Tetapi, harapan tinggal harapan. Beberapa kebijakan yang diambil oleh politisi berlatar belakang akademisi itu terkesan tak mengindahkan kelestarian alam dan merugikan rakyat kecil. Seperti kebijakan pemberian izin tambang pasir untuk reklamasi yang ditolak oleh nelayan, tetapi tetap dijalankan dengan alasan pertumbuhan ekonomi.
“Ini akan memberikan pertumbuhan ekonomi, bayangin kalau industri berkembang, berapa lapangan kerja terserap, kalau mereka ini cuman lingkungan saja, apa yang dirusak?” Ujar sang pemimpin di media lokal.
Ketika membaca pernyataan di atas, saya tertegun, sebab pernyataan sang pemimpin daerah itu, terdengar sangat antroposentris. Seolah menetapkan manusia sebagai pusat alam semesta. Demi pertumbuhan ekonomi, mereka merasa berhak melakukan apa pun terhadap apa yang ada di sekitarnya. Watak seperti itu menunjukkan cara pandang superior manusia terhadap alam semesta.
Berbanding terbalik dengan sang pemimpin daerah, Dr Wolfgang Knorr malah merasa ngeri melihat ekspansi dan pertumbuhan ekonomi. Seolah ia merasa perlu bertanggung jawab dan berbuat sesuatu untuk melindungi alam.
Pertumbuhan ekonomi dan kelestarian lingkungan memang bagai dua kutub yang saling berlawanan. Ekonomi tak dapat tumbuh jika eksploitasi sumber daya alam dihentikan. Sedangkan alam akan lestari apabila dimanfaatkan secukupnya dan seperlunya. Walau beberapa dari kita mencoba mencari jalan tengah agar keduanya bisa berjalan beriringan.

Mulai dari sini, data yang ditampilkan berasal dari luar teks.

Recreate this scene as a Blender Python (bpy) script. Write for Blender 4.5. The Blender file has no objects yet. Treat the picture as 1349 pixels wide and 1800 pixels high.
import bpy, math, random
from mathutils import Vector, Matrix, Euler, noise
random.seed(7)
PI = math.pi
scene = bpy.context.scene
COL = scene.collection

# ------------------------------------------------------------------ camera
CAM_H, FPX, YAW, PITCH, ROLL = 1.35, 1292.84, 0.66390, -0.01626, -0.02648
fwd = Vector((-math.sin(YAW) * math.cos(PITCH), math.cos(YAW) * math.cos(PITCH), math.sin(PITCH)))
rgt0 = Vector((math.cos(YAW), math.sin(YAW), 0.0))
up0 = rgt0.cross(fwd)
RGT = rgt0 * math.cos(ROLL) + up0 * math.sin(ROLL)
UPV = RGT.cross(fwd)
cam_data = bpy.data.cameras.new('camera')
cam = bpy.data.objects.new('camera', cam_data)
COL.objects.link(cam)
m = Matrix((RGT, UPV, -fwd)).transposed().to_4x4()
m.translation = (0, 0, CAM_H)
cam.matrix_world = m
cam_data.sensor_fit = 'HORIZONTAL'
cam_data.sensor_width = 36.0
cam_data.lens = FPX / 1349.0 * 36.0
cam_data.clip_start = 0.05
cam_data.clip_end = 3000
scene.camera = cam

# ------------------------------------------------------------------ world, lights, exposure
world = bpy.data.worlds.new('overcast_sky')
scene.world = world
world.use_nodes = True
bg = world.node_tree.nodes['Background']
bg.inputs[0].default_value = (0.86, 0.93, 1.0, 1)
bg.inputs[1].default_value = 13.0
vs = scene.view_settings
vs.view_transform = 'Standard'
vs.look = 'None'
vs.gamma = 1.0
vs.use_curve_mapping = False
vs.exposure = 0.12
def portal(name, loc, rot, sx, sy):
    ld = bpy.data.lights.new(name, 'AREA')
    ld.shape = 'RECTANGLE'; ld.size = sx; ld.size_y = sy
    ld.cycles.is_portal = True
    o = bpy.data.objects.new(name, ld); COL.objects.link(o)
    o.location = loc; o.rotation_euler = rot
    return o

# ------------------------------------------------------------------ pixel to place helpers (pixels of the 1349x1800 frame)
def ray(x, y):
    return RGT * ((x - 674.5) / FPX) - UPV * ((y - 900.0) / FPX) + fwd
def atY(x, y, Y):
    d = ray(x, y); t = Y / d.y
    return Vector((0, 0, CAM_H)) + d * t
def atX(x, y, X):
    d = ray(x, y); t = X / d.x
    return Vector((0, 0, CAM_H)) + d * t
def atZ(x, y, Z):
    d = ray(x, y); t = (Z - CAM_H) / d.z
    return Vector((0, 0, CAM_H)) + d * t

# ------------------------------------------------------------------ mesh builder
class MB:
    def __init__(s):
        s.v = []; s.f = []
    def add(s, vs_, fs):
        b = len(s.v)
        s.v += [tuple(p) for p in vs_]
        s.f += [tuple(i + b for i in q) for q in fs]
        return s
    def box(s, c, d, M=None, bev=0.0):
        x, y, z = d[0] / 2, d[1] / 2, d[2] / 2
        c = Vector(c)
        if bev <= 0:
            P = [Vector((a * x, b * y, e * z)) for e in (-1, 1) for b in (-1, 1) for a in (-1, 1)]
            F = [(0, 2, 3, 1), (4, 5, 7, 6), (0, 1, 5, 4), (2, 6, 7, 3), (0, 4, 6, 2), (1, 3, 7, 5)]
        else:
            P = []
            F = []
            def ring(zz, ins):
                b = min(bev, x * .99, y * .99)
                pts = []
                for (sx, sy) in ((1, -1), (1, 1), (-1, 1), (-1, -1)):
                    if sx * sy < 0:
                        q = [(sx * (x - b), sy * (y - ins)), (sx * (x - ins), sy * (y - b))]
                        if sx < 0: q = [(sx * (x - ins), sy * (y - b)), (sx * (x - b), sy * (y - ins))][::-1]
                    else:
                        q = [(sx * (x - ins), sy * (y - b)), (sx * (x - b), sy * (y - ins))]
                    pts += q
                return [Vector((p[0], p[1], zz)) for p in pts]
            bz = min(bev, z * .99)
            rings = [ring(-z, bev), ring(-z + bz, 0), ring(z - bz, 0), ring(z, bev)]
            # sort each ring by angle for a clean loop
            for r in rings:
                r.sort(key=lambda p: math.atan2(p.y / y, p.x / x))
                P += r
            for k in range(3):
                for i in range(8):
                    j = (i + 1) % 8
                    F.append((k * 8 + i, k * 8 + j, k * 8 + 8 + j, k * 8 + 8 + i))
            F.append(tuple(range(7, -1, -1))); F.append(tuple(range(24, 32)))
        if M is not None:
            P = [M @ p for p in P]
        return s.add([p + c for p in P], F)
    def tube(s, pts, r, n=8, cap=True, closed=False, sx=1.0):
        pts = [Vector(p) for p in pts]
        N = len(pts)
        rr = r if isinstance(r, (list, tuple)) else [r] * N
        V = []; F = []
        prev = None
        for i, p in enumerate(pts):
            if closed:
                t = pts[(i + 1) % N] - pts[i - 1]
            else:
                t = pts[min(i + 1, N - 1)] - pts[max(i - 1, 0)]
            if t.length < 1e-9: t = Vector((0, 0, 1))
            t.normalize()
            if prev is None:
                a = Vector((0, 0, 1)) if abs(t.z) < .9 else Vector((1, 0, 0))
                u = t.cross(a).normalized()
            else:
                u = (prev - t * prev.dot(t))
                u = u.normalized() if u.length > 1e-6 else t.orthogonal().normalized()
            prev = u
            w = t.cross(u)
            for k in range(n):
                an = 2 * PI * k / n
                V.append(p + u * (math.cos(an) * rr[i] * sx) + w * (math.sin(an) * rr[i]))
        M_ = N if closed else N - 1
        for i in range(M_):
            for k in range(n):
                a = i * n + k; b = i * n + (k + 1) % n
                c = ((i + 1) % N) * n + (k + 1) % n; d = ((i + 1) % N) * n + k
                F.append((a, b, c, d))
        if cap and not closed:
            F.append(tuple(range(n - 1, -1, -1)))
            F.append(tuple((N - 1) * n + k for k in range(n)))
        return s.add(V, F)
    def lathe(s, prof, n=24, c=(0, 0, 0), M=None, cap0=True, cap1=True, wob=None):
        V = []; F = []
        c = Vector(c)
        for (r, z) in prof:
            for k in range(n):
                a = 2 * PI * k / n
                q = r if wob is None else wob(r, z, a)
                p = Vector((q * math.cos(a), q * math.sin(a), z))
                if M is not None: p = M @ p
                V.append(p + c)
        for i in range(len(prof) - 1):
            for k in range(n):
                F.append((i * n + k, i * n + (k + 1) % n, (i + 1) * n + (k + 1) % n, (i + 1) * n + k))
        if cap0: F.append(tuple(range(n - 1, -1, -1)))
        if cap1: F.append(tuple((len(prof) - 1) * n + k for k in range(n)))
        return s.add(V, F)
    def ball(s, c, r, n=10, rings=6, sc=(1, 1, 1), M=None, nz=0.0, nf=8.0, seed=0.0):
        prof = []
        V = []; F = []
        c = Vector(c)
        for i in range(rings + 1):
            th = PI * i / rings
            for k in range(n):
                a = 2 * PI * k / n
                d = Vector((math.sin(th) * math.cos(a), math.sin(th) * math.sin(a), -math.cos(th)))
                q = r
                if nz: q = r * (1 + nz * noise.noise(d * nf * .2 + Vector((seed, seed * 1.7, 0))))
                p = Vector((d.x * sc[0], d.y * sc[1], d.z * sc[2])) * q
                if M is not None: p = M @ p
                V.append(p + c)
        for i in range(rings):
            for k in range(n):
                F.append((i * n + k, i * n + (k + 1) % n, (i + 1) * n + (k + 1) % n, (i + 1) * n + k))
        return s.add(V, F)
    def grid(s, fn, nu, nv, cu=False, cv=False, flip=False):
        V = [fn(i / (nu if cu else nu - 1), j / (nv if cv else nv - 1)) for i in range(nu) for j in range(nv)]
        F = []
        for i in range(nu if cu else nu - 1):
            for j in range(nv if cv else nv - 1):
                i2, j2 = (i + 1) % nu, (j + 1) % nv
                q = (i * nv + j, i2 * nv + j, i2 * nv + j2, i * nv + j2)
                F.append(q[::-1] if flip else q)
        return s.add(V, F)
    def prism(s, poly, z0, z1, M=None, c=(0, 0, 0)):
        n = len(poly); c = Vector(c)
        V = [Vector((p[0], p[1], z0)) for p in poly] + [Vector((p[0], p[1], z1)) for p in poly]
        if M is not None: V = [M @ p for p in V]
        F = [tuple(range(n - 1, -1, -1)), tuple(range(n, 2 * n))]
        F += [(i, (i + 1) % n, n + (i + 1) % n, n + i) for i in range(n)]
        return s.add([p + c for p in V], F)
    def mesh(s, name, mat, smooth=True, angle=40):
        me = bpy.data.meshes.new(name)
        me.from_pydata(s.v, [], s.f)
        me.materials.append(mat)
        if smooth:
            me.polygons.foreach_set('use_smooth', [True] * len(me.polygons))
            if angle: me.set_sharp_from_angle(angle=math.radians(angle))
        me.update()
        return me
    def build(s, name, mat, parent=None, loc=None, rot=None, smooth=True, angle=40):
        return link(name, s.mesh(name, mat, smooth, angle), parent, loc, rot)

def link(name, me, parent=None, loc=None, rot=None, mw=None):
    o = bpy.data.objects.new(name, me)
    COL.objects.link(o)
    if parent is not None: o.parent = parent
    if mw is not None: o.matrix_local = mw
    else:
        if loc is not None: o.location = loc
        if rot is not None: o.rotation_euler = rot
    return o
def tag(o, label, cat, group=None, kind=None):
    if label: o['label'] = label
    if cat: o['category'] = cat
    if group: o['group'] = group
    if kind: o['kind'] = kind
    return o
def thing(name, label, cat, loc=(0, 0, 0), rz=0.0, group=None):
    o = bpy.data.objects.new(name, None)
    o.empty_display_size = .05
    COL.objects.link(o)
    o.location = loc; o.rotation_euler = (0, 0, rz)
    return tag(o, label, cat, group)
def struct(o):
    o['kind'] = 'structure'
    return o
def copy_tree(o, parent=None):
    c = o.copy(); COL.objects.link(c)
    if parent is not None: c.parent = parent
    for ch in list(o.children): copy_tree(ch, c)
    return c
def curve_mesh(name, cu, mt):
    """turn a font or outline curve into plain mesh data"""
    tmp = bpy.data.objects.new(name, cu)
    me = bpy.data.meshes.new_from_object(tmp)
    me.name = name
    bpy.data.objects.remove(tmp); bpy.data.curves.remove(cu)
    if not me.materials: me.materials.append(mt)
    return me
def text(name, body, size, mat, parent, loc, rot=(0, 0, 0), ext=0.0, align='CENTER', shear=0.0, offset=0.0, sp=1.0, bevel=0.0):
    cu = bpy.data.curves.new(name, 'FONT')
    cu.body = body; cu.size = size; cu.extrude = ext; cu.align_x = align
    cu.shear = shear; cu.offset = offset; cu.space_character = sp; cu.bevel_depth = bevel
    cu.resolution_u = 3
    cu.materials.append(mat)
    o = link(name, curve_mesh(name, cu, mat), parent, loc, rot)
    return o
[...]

Tetapi, sikap abu-abu seperti itu tetap menimbulkan pengaruh, yang akibatnya sedikit demi sedikit diakumulasi oleh alam hingga mencapai batasnya. Dari kedua tokoh itu, kita jadi tahu bahwa, sejumlah ilmuwan berpihak kepada yang berkuasa, dan beberapa yang lain berpihak kepada yang dikuasai. Melihat kenyataan ini, kita mungkin perlu membaca kembali pertanyaan-pertanyaan WS Rendra;
“Maksud baik saudara untuk siapa? Saudara berdiri di pihak yang mana? Kita ini dididik untuk memihak yang mana? Ilmu-llmu yang diajarkan di sini akan menjadi alat pembebasan ataukah alat penindasan?”
Ya, tiap-tiap pilihan memang punya maksud baik. Tetapi apabila ada rasa gamang di dalam diri, maka penggalan kalimat Pramoedya Ananta Toer ini saya kira bisa jadi jawaban; “Kau terpelajar, cobalah bersetia pada kata hati!”